Javier Bardem sempre foi o patrão?

Eu comecei como argumentista e nunca podia pensar primeiro nos atores porque não ia dizer ao realizador, ou ao produtor, qual seria o ator. Portanto, escrevo a pensar no vazio, como se fosse uma personagem inexistente. Quando concluí o argumento do filme tornou-se evidente que poderia ser Javier Bardem porque já trabalhara com ele, é maravilhoso, e pensei que podia dar carisma, força, humor, também mesquinhez, a esta personagem, ele podia fazer essa composição.

E a nomeação para o Óscar de melhor filme internacional?

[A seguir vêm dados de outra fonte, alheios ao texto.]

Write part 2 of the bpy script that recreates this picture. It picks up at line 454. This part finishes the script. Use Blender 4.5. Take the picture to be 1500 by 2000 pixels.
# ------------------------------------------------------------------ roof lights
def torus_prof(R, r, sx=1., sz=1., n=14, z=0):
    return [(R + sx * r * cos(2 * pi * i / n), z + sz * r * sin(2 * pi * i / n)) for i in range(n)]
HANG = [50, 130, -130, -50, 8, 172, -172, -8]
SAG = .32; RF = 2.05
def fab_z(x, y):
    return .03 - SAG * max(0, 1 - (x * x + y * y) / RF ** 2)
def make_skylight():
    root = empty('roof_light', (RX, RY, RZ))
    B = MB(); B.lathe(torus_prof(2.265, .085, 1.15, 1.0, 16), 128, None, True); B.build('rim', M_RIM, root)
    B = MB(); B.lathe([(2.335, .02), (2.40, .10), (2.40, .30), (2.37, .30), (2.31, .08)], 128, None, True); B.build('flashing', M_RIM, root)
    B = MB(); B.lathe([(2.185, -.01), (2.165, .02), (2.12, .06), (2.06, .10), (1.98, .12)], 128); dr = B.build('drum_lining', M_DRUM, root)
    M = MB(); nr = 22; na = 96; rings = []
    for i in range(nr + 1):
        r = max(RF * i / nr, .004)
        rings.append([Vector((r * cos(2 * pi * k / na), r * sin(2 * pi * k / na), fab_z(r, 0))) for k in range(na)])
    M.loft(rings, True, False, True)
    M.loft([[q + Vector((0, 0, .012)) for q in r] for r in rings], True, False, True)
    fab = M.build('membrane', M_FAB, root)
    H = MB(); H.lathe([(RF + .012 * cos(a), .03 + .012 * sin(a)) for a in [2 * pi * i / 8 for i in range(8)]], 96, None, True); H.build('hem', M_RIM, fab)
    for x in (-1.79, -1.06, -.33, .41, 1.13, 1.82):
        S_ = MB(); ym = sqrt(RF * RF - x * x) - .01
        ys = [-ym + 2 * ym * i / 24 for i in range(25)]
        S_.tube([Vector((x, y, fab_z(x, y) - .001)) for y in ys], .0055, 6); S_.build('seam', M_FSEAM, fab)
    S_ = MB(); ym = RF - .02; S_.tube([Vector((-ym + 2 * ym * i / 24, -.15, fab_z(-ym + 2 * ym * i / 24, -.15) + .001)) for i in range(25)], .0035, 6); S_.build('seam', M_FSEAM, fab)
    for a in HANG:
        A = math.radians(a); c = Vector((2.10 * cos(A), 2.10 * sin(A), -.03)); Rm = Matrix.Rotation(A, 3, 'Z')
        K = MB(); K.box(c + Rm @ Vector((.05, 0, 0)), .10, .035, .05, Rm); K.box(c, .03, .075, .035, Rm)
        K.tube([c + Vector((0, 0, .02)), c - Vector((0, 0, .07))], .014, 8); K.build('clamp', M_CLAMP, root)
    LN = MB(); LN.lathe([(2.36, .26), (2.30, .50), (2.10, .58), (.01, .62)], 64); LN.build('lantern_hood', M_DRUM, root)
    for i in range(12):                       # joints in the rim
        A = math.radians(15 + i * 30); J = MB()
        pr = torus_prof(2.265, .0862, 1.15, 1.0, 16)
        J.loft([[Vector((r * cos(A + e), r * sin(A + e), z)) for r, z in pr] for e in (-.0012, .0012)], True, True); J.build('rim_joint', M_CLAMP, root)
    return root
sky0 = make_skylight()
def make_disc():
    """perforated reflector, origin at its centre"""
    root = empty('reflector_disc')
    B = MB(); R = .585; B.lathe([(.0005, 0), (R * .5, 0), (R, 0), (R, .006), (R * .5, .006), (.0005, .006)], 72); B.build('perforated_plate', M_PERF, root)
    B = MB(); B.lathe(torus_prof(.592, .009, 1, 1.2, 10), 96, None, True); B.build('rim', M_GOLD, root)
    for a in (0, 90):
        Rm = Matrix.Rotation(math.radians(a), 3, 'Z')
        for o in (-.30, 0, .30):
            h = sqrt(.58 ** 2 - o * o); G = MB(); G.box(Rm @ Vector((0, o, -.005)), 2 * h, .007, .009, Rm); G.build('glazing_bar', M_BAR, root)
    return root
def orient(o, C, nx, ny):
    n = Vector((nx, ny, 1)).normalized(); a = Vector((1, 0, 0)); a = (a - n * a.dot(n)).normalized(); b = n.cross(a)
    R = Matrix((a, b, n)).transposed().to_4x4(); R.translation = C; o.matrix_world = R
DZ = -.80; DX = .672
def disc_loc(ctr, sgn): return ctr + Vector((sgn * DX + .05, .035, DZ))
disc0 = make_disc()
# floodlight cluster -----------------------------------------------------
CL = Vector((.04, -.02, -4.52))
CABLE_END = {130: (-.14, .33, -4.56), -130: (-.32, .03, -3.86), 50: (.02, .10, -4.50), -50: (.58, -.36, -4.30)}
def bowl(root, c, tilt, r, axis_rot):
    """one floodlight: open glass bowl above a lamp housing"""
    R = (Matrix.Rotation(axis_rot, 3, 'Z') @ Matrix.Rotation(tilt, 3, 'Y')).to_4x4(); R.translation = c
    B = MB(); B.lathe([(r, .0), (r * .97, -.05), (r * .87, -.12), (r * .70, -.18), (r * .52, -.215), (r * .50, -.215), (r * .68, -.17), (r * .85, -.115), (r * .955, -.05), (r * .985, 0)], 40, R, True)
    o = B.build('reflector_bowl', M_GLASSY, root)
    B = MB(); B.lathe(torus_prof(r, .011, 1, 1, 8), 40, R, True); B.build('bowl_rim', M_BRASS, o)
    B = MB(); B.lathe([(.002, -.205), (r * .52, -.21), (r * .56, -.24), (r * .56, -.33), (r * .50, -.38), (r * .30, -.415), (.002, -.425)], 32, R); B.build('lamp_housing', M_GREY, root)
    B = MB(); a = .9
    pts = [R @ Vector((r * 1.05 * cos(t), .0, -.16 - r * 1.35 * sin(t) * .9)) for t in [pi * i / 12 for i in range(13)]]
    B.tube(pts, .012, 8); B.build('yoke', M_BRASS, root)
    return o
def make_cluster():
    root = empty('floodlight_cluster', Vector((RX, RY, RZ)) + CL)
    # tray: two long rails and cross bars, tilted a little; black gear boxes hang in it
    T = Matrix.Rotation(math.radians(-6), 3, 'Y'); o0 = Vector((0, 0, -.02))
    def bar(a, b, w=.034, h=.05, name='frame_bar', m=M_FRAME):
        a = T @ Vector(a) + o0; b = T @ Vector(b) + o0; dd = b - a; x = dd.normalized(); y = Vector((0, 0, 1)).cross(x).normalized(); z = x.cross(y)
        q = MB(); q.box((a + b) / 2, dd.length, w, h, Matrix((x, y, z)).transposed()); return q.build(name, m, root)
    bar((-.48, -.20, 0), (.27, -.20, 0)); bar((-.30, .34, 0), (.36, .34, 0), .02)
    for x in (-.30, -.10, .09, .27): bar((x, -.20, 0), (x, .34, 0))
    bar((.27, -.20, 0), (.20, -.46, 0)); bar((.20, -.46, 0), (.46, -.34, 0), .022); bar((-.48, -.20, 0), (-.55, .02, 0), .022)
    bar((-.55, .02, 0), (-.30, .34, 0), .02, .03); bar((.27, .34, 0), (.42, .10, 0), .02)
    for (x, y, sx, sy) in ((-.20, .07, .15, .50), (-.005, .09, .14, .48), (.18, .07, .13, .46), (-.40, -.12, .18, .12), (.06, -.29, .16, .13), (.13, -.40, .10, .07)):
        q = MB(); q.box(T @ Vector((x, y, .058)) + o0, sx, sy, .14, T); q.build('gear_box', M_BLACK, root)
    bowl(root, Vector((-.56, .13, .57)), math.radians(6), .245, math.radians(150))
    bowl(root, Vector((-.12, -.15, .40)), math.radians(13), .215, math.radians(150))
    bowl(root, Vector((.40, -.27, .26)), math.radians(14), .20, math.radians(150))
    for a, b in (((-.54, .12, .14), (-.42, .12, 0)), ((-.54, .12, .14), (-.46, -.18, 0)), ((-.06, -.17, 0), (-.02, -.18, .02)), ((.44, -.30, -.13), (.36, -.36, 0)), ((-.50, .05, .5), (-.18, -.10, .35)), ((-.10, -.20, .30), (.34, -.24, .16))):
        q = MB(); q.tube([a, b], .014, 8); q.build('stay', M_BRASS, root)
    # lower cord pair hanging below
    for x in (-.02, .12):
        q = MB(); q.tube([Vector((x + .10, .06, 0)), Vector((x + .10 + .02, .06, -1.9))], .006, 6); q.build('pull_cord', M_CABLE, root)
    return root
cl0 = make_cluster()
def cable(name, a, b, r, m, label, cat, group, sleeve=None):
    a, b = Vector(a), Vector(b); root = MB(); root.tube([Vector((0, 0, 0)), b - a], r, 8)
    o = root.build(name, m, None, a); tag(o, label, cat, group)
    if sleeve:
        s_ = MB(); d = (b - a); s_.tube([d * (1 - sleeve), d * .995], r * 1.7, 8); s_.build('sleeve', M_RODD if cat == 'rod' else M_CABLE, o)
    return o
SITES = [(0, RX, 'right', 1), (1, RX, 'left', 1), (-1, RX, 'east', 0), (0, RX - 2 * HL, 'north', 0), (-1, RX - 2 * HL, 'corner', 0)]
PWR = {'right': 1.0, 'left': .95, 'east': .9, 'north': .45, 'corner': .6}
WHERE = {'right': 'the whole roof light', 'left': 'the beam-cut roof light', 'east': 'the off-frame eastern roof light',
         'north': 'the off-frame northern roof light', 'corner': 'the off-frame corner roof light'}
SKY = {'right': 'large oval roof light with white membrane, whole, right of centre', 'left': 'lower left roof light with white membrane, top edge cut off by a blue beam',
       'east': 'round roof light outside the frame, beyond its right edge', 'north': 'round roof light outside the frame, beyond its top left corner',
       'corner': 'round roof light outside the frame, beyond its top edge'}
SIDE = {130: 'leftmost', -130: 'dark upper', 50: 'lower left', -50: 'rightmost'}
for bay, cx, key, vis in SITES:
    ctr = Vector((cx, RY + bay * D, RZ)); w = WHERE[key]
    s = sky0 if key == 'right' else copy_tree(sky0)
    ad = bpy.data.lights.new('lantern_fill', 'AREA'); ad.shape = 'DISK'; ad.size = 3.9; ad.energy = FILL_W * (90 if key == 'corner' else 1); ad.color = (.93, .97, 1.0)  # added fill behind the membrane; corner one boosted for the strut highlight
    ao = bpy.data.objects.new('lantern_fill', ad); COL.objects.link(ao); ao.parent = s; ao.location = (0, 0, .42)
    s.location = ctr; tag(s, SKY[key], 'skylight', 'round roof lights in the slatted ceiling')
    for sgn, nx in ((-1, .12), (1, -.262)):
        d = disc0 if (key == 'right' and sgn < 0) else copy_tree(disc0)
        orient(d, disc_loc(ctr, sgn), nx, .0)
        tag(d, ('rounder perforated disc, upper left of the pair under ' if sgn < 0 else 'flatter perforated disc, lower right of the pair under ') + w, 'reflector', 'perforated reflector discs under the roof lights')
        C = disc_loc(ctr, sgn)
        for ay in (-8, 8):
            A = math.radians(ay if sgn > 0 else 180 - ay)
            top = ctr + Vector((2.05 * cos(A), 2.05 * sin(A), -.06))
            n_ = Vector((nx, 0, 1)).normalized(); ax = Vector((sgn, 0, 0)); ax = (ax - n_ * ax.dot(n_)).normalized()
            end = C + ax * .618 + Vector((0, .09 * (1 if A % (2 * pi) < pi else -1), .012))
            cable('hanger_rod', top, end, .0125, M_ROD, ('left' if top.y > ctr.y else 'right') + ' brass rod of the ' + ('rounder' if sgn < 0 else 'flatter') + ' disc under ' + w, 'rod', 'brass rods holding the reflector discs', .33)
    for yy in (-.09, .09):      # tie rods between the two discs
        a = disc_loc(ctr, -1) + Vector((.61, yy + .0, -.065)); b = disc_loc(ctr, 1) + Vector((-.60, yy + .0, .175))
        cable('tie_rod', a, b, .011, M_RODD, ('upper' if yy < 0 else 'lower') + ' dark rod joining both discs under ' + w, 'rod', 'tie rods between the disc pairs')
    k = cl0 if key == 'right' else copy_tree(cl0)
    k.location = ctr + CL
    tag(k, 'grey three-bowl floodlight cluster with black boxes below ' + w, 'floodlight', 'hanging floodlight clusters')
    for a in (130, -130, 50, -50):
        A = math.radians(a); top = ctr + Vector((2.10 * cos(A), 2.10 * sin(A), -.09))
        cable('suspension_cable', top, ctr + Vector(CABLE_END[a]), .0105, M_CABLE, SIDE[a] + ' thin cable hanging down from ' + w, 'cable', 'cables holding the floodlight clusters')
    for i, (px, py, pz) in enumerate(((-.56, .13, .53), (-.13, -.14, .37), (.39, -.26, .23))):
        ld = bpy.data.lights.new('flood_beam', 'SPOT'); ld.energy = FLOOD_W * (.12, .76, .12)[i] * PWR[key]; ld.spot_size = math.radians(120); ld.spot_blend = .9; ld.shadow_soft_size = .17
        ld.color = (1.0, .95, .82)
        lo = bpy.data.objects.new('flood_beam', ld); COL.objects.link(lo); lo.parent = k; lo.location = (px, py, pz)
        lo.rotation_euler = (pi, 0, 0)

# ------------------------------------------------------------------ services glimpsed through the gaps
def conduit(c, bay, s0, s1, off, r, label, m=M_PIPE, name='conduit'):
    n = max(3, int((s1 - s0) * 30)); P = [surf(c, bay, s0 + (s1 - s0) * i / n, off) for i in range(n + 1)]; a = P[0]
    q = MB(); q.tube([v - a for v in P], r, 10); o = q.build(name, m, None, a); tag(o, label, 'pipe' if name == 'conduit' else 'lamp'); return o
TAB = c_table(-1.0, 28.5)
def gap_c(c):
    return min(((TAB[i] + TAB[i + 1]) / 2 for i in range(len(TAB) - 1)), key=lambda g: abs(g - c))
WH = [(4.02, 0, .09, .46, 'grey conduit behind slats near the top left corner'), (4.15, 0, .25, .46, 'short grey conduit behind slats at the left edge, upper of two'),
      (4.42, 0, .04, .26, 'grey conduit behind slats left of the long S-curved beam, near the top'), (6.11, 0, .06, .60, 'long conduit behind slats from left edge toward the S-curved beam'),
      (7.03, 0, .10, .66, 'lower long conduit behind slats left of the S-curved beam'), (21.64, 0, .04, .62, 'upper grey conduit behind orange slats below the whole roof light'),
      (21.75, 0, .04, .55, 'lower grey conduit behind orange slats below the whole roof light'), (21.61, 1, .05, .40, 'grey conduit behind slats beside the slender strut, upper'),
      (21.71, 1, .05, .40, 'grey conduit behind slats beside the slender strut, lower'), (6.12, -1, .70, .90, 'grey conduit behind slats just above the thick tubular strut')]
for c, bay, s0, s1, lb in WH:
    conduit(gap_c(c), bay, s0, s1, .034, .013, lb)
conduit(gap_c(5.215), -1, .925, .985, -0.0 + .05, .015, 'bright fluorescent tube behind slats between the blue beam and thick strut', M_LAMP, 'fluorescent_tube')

Não espero nada! O filme integra a short list de 15 filmes, foi escolhido após uma selecção inicial num conjunto de uma centena de filmes. Eu e o Javier Bardem estamos a trabalhar mostrando o filme em colóquios para o explicar e defendê-lo. Temos confiança porque fala de temas importantes com humor, mas há outros filmes bons que foram aplaudidos em festivais europeus. Estou consciente da dificuldade, mas não perco a esperança, com um pouco de sorte estaremos entre os cinco finalistas.